Exercise aim. Every line below that mentions the word "Blender" should be copied out.

Records supplied.
────────────────
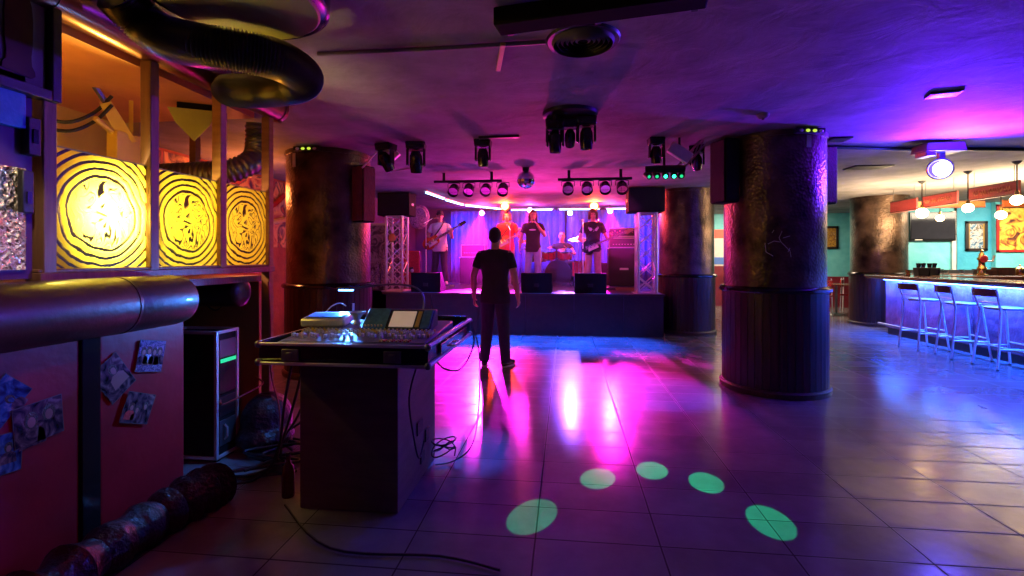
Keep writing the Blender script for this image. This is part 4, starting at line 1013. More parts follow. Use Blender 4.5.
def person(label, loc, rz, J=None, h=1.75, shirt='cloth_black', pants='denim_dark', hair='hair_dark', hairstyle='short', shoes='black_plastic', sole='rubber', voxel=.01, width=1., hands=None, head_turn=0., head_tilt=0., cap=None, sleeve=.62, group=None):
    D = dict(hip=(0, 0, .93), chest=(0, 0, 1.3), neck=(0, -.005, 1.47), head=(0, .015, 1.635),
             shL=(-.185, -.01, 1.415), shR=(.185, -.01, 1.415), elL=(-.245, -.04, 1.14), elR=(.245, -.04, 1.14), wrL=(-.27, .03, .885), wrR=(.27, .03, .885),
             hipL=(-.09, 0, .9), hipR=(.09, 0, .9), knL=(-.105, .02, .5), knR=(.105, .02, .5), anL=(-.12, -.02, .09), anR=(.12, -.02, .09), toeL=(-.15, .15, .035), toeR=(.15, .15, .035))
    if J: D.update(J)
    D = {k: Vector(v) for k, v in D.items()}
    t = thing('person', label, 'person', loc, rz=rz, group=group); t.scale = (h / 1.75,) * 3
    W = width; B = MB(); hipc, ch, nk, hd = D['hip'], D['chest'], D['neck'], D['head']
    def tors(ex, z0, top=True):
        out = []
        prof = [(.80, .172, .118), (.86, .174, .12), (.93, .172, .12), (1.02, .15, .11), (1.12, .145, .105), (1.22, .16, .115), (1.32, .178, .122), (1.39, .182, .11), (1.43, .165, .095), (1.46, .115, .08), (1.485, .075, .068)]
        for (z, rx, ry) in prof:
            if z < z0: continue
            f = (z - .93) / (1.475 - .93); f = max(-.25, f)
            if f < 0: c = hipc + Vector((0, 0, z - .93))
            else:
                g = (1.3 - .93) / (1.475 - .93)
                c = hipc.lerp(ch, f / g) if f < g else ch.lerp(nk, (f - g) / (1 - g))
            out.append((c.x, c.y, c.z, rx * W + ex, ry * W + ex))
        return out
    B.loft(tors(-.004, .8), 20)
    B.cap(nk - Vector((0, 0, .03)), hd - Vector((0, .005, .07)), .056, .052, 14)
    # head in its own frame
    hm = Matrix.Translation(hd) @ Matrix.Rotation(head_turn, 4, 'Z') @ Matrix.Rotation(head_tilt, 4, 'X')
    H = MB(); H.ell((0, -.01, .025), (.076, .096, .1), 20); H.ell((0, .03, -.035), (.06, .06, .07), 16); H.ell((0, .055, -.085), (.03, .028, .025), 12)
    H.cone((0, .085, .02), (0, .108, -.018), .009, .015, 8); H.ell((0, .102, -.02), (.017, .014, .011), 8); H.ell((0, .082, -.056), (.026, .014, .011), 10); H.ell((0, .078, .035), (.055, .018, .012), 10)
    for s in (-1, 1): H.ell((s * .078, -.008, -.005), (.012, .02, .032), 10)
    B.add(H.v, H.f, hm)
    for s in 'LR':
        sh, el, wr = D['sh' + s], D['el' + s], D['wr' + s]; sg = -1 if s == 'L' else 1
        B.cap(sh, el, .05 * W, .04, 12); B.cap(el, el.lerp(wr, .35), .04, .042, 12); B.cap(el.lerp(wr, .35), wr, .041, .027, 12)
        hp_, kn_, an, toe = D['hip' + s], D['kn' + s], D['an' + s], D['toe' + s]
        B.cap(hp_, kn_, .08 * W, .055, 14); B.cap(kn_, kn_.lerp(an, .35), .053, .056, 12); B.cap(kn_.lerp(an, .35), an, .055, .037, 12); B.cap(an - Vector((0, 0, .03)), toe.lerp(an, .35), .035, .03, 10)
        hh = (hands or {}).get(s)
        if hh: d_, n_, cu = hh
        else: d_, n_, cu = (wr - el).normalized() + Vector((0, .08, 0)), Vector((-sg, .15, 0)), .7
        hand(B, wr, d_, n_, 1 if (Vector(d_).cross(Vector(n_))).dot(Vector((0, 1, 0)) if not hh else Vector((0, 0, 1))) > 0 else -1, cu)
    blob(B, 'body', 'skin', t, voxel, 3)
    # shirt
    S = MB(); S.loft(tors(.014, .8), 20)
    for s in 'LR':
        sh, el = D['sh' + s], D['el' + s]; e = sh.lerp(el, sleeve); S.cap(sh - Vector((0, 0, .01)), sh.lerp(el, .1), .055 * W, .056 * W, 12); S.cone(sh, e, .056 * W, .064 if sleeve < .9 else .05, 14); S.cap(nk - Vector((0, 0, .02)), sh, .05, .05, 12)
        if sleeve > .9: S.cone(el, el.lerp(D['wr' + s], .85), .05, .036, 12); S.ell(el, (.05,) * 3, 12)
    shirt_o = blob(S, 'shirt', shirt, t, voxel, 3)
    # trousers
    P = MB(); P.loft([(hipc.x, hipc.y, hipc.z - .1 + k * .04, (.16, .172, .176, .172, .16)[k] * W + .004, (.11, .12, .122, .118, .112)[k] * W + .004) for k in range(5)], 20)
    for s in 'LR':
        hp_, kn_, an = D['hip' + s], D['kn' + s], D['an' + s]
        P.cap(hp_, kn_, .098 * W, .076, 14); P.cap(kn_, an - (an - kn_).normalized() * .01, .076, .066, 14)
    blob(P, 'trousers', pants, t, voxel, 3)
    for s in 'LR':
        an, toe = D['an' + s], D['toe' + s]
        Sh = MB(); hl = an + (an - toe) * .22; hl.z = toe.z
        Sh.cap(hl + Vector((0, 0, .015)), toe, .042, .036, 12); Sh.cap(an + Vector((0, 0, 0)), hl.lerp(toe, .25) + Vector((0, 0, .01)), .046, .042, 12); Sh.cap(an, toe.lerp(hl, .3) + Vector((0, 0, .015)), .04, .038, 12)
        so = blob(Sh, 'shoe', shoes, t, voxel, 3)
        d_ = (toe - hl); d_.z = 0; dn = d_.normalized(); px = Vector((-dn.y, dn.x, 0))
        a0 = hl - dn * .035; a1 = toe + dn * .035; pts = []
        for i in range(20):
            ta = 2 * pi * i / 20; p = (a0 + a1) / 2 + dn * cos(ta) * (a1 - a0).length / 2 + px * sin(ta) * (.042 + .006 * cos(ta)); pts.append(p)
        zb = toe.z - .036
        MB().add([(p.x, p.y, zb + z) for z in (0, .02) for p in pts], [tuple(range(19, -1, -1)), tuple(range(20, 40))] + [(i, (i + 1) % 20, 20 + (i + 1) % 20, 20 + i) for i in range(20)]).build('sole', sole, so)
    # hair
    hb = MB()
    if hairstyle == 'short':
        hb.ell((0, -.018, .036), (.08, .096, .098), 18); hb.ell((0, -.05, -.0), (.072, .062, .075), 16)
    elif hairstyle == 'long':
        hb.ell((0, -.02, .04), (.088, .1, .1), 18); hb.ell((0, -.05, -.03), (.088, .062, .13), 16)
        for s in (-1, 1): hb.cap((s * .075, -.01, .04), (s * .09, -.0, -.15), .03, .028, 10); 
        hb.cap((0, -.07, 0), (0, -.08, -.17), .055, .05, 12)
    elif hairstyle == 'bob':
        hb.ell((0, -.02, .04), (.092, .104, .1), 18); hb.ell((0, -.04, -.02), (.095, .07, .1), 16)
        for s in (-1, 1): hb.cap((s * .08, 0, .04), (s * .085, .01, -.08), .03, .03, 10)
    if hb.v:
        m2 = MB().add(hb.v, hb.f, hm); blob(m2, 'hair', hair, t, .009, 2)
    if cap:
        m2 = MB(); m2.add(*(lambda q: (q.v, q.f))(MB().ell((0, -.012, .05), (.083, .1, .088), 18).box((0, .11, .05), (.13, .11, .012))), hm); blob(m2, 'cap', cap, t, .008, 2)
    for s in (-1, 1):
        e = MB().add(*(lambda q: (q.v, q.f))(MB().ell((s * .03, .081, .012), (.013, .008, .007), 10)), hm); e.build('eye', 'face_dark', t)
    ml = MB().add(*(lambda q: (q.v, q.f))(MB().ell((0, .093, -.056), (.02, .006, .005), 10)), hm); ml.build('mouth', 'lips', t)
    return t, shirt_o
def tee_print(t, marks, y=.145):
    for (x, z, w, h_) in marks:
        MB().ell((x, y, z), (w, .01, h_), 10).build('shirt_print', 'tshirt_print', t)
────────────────
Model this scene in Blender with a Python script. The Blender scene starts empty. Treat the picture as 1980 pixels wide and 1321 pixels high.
────────────────
Reply.
Keep writing the Blender script for this image. This is part 4, starting at line 1013. More parts follow. Use Blender 4.5.
Model this scene in Blender with a Python script. The Blender scene starts empty. Treat the picture as 1980 pixels wide and 1321 pixels high.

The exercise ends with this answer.